*** INFORMATION SHOWN

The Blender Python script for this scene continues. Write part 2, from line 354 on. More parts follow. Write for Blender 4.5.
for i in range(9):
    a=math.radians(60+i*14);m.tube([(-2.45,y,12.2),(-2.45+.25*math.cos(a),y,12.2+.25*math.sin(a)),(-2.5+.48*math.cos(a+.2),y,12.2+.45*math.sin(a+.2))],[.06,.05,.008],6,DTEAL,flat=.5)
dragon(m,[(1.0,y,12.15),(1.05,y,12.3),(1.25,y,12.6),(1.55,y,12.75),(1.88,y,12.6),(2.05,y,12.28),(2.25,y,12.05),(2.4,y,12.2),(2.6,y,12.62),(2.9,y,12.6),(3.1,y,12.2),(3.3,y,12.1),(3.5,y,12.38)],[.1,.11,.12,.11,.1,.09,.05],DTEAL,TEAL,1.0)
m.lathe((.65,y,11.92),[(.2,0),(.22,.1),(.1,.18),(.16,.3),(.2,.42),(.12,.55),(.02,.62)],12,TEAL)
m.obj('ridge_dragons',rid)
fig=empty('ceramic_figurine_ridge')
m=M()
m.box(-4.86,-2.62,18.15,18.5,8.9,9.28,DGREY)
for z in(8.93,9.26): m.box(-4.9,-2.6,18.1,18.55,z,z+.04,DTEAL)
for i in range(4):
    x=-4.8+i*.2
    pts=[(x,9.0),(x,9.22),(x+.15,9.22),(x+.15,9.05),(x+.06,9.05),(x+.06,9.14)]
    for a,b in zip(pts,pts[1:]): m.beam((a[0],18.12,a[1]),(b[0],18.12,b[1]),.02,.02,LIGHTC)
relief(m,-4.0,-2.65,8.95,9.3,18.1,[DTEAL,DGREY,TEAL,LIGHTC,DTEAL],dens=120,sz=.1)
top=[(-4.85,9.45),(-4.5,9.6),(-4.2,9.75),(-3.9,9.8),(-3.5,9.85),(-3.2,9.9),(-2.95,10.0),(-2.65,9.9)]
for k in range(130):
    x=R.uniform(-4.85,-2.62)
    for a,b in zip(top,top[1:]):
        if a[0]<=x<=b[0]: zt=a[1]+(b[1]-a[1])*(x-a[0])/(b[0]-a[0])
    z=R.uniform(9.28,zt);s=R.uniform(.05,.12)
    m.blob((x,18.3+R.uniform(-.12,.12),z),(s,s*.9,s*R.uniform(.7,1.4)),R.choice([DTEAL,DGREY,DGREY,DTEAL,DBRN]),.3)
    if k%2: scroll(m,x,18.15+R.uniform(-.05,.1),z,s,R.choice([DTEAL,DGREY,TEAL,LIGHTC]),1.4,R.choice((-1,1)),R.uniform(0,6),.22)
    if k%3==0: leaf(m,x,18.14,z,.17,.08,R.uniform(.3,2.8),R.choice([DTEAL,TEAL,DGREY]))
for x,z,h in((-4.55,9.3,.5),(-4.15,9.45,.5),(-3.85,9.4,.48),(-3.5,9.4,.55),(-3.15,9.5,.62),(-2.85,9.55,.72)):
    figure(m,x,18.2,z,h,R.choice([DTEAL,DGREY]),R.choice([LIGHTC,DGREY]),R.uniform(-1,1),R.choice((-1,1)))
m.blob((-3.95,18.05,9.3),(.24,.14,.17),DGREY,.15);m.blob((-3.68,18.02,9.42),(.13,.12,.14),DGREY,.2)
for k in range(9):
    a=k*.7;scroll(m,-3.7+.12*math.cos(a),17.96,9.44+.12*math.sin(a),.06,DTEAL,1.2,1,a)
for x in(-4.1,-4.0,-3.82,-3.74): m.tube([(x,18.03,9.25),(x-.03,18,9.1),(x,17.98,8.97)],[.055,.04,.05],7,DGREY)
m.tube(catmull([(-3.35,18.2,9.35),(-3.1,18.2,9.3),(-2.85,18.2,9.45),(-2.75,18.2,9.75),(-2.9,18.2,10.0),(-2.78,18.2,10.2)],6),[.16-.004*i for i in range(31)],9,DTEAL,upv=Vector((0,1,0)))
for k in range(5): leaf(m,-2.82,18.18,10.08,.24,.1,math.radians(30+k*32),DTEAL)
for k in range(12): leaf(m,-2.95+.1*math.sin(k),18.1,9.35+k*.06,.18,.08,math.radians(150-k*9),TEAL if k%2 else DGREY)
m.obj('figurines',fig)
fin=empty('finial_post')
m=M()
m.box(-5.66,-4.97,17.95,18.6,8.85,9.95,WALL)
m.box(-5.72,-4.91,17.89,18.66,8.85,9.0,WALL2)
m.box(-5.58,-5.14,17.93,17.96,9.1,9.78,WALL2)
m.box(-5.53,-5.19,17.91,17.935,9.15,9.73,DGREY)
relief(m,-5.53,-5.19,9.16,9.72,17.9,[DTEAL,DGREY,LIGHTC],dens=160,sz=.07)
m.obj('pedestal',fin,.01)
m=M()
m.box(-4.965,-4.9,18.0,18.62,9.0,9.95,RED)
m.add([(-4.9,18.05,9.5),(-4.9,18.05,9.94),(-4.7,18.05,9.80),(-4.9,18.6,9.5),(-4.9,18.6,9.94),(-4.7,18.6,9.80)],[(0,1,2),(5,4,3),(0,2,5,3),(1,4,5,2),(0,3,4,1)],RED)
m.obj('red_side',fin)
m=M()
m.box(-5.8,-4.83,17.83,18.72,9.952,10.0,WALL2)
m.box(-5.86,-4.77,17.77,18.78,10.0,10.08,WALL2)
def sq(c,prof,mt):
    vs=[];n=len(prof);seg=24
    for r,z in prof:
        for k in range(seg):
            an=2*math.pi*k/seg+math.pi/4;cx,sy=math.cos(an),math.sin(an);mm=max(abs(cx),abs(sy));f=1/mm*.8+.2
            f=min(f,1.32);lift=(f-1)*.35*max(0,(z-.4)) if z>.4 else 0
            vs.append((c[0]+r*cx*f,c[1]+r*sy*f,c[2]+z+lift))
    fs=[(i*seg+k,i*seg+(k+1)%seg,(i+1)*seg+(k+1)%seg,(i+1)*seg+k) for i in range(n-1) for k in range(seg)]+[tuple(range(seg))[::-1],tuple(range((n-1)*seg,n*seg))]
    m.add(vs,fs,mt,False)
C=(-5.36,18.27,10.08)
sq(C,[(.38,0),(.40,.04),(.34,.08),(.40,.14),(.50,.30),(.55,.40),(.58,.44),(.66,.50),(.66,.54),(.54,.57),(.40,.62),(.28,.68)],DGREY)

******

TASK DIRECTIONS >>
Please reproduce the entire listing, exactly as shown.

RESPONSE BELOW >>
The Blender Python script for this scene continues. Write part 2, from line 354 on. More parts follow. Write for Blender 4.5.
for i in range(9):
    a=math.radians(60+i*14);m.tube([(-2.45,y,12.2),(-2.45+.25*math.cos(a),y,12.2+.25*math.sin(a)),(-2.5+.48*math.cos(a+.2),y,12.2+.45*math.sin(a+.2))],[.06,.05,.008],6,DTEAL,flat=.5)
dragon(m,[(1.0,y,12.15),(1.05,y,12.3),(1.25,y,12.6),(1.55,y,12.75),(1.88,y,12.6),(2.05,y,12.28),(2.25,y,12.05),(2.4,y,12.2),(2.6,y,12.62),(2.9,y,12.6),(3.1,y,12.2),(3.3,y,12.1),(3.5,y,12.38)],[.1,.11,.12,.11,.1,.09,.05],DTEAL,TEAL,1.0)
m.lathe((.65,y,11.92),[(.2,0),(.22,.1),(.1,.18),(.16,.3),(.2,.42),(.12,.55),(.02,.62)],12,TEAL)
m.obj('ridge_dragons',rid)
fig=empty('ceramic_figurine_ridge')
m=M()
m.box(-4.86,-2.62,18.15,18.5,8.9,9.28,DGREY)
for z in(8.93,9.26): m.box(-4.9,-2.6,18.1,18.55,z,z+.04,DTEAL)
for i in range(4):
    x=-4.8+i*.2
    pts=[(x,9.0),(x,9.22),(x+.15,9.22),(x+.15,9.05),(x+.06,9.05),(x+.06,9.14)]
    for a,b in zip(pts,pts[1:]): m.beam((a[0],18.12,a[1]),(b[0],18.12,b[1]),.02,.02,LIGHTC)
relief(m,-4.0,-2.65,8.95,9.3,18.1,[DTEAL,DGREY,TEAL,LIGHTC,DTEAL],dens=120,sz=.1)
top=[(-4.85,9.45),(-4.5,9.6),(-4.2,9.75),(-3.9,9.8),(-3.5,9.85),(-3.2,9.9),(-2.95,10.0),(-2.65,9.9)]
for k in range(130):
    x=R.uniform(-4.85,-2.62)
    for a,b in zip(top,top[1:]):
        if a[0]<=x<=b[0]: zt=a[1]+(b[1]-a[1])*(x-a[0])/(b[0]-a[0])
    z=R.uniform(9.28,zt);s=R.uniform(.05,.12)
    m.blob((x,18.3+R.uniform(-.12,.12),z),(s,s*.9,s*R.uniform(.7,1.4)),R.choice([DTEAL,DGREY,DGREY,DTEAL,DBRN]),.3)
    if k%2: scroll(m,x,18.15+R.uniform(-.05,.1),z,s,R.choice([DTEAL,DGREY,TEAL,LIGHTC]),1.4,R.choice((-1,1)),R.uniform(0,6),.22)
    if k%3==0: leaf(m,x,18.14,z,.17,.08,R.uniform(.3,2.8),R.choice([DTEAL,TEAL,DGREY]))
for x,z,h in((-4.55,9.3,.5),(-4.15,9.45,.5),(-3.85,9.4,.48),(-3.5,9.4,.55),(-3.15,9.5,.62),(-2.85,9.55,.72)):
    figure(m,x,18.2,z,h,R.choice([DTEAL,DGREY]),R.choice([LIGHTC,DGREY]),R.uniform(-1,1),R.choice((-1,1)))
m.blob((-3.95,18.05,9.3),(.24,.14,.17),DGREY,.15);m.blob((-3.68,18.02,9.42),(.13,.12,.14),DGREY,.2)
for k in range(9):
    a=k*.7;scroll(m,-3.7+.12*math.cos(a),17.96,9.44+.12*math.sin(a),.06,DTEAL,1.2,1,a)
for x in(-4.1,-4.0,-3.82,-3.74): m.tube([(x,18.03,9.25),(x-.03,18,9.1),(x,17.98,8.97)],[.055,.04,.05],7,DGREY)
m.tube(catmull([(-3.35,18.2,9.35),(-3.1,18.2,9.3),(-2.85,18.2,9.45),(-2.75,18.2,9.75),(-2.9,18.2,10.0),(-2.78,18.2,10.2)],6),[.16-.004*i for i in range(31)],9,DTEAL,upv=Vector((0,1,0)))
for k in range(5): leaf(m,-2.82,18.18,10.08,.24,.1,math.radians(30+k*32),DTEAL)
for k in range(12): leaf(m,-2.95+.1*math.sin(k),18.1,9.35+k*.06,.18,.08,math.radians(150-k*9),TEAL if k%2 else DGREY)
m.obj('figurines',fig)
fin=empty('finial_post')
m=M()
m.box(-5.66,-4.97,17.95,18.6,8.85,9.95,WALL)
m.box(-5.72,-4.91,17.89,18.66,8.85,9.0,WALL2)
m.box(-5.58,-5.14,17.93,17.96,9.1,9.78,WALL2)
m.box(-5.53,-5.19,17.91,17.935,9.15,9.73,DGREY)
relief(m,-5.53,-5.19,9.16,9.72,17.9,[DTEAL,DGREY,LIGHTC],dens=160,sz=.07)
m.obj('pedestal',fin,.01)
m=M()
m.box(-4.965,-4.9,18.0,18.62,9.0,9.95,RED)
m.add([(-4.9,18.05,9.5),(-4.9,18.05,9.94),(-4.7,18.05,9.80),(-4.9,18.6,9.5),(-4.9,18.6,9.94),(-4.7,18.6,9.80)],[(0,1,2),(5,4,3),(0,2,5,3),(1,4,5,2),(0,3,4,1)],RED)
m.obj('red_side',fin)
m=M()
m.box(-5.8,-4.83,17.83,18.72,9.952,10.0,WALL2)
m.box(-5.86,-4.77,17.77,18.78,10.0,10.08,WALL2)
def sq(c,prof,mt):
    vs=[];n=len(prof);seg=24
    for r,z in prof:
        for k in range(seg):
            an=2*math.pi*k/seg+math.pi/4;cx,sy=math.cos(an),math.sin(an);mm=max(abs(cx),abs(sy));f=1/mm*.8+.2
            f=min(f,1.32);lift=(f-1)*.35*max(0,(z-.4)) if z>.4 else 0
            vs.append((c[0]+r*cx*f,c[1]+r*sy*f,c[2]+z+lift))
    fs=[(i*seg+k,i*seg+(k+1)%seg,(i+1)*seg+(k+1)%seg,(i+1)*seg+k) for i in range(n-1) for k in range(seg)]+[tuple(range(seg))[::-1],tuple(range((n-1)*seg,n*seg))]
    m.add(vs,fs,mt,False)
C=(-5.36,18.27,10.08)
sq(C,[(.38,0),(.40,.04),(.34,.08),(.40,.14),(.50,.30),(.55,.40),(.58,.44),(.66,.50),(.66,.54),(.54,.57),(.40,.62),(.28,.68)],DGREY)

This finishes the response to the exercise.